Your mom and I have been married for three years and together for nearly six, so today I think I’ll say a few words about love.
Your mom and I met in the summer of 2016 at a writers conference at Yale, when she was still living in New York City and I was here in California. We met on the first day of the conference while we were both walking to orientation, and we haven’t stopped talking since. We had a long distance relationship for a year, mom moved west in 2017, we got married at the Old Orange County Courthouse in 2019, and suddenly, somehow, six years have gone by, during which you and Apricot have both graced us with your magical presence. There are many facts to fill in on that timeline, places we traveled and your mom’s master’s degree (she’s brilliant) and the friends we’ve made and the adventures we’ve had. But love often blurs the details. It can muddle time and just subsume you with a general warm feeling about life.

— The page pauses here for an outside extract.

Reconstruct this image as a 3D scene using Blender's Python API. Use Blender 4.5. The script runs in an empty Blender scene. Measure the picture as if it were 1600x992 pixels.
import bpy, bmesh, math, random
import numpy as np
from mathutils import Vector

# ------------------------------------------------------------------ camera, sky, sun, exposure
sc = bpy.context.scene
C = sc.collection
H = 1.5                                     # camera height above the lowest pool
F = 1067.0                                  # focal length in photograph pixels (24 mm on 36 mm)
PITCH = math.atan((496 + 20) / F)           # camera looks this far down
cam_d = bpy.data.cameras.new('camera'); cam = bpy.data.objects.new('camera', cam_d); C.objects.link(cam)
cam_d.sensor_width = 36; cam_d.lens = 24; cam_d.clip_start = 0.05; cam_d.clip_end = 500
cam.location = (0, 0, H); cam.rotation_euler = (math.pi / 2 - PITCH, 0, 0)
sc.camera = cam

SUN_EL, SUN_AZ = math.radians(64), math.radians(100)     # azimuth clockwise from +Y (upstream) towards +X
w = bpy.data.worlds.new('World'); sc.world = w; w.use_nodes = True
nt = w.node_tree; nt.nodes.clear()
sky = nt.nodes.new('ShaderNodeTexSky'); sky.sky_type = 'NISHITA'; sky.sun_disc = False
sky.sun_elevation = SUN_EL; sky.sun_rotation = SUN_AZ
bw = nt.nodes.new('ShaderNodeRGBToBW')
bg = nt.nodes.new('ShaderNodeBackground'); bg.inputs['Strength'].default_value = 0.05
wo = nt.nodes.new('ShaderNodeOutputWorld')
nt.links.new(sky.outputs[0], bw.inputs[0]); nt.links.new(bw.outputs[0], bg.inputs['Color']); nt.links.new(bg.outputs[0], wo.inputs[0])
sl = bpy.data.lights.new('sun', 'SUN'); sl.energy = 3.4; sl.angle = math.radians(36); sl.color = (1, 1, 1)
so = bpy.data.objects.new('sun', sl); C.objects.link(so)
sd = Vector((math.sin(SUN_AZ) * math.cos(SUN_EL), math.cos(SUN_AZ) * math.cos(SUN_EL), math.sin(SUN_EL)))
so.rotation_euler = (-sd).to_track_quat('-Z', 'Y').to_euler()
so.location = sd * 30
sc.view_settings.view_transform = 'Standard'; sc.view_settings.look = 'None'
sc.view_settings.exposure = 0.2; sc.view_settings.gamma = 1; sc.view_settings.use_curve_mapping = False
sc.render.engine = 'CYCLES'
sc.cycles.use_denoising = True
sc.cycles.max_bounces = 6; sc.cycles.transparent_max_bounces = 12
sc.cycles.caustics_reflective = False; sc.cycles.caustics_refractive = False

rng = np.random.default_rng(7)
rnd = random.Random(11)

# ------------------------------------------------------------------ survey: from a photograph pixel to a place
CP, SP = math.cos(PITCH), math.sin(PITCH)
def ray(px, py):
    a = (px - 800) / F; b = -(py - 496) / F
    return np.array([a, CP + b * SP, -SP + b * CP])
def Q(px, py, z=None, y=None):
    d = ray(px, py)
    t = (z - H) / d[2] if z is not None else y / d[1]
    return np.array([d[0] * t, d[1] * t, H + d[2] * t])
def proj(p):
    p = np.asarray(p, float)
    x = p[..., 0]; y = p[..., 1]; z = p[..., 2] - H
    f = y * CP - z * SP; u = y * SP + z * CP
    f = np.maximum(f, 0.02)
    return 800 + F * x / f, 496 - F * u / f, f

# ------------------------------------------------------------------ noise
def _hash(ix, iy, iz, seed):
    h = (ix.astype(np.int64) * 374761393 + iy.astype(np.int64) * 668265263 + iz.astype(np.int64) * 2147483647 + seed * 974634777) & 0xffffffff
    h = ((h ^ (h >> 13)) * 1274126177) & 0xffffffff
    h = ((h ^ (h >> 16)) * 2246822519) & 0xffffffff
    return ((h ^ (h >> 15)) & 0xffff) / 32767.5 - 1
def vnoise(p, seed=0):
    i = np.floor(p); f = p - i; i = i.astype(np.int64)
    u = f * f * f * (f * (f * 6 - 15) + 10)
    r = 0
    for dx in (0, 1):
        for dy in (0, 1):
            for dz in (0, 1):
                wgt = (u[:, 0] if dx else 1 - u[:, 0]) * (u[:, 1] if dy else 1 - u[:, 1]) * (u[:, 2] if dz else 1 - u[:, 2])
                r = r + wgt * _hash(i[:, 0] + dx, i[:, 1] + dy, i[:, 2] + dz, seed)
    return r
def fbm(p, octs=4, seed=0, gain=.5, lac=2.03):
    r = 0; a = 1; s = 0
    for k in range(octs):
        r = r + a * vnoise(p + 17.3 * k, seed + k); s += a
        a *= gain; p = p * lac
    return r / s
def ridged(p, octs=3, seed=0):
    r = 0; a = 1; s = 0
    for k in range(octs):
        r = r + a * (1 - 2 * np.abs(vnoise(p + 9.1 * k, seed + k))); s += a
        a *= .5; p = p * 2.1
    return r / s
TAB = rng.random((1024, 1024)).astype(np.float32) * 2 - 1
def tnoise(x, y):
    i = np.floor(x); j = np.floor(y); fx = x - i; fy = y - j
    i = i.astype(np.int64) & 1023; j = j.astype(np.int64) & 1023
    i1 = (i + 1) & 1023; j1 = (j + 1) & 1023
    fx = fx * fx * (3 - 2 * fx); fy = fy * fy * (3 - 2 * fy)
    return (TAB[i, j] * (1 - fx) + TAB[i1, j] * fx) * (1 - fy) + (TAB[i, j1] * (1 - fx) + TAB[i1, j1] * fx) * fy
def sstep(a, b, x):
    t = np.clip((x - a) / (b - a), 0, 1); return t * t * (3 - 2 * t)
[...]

Love is perspective and grounding. It’s comfort and strength. Love is laughter and inspiration. Love is lazy on the couch and love is thrilling escapade. Love is knowing how they take their coffee and getting to the train on time. Love is the most right choice you’ve ever made. It’s every crossroads you’ve come to together, knowing you reached the best decision because you didn’t make it alone. Love is saying everything will be okay and knowing everything will be okay.
It took me a long while before I finally found this kind of love in the summer of 2016. Love comes when it comes, and it can’t be forced, or part-time performed, or conjured out of straw. I hope someday you will know love true, in whatever form it takes. Love can be found with romantic partners and it can be found with real friends. On the rarest of occasions, those two overlap. Today I celebrate three years of marriage to your mom, who I’ve known for twice as long. How did all those minutes and hours go by? It’s a blur, but I can say that my life this whole time has been warm and right, through and through.
Last night we ate salmon and green beans and sushi rice at the dining table, and you lay next to us in your little nest on the high chair, and we listened to Bruce and Bob and the Stones and Stevie, and then Talking Heads came on, and it was “This Must Be the Place,” and mom stood up and took you in her arms and danced with you all around the room—"home is where I want to be,” “you got light in your eyes”—and my whole heart melted on the floor. And this is love.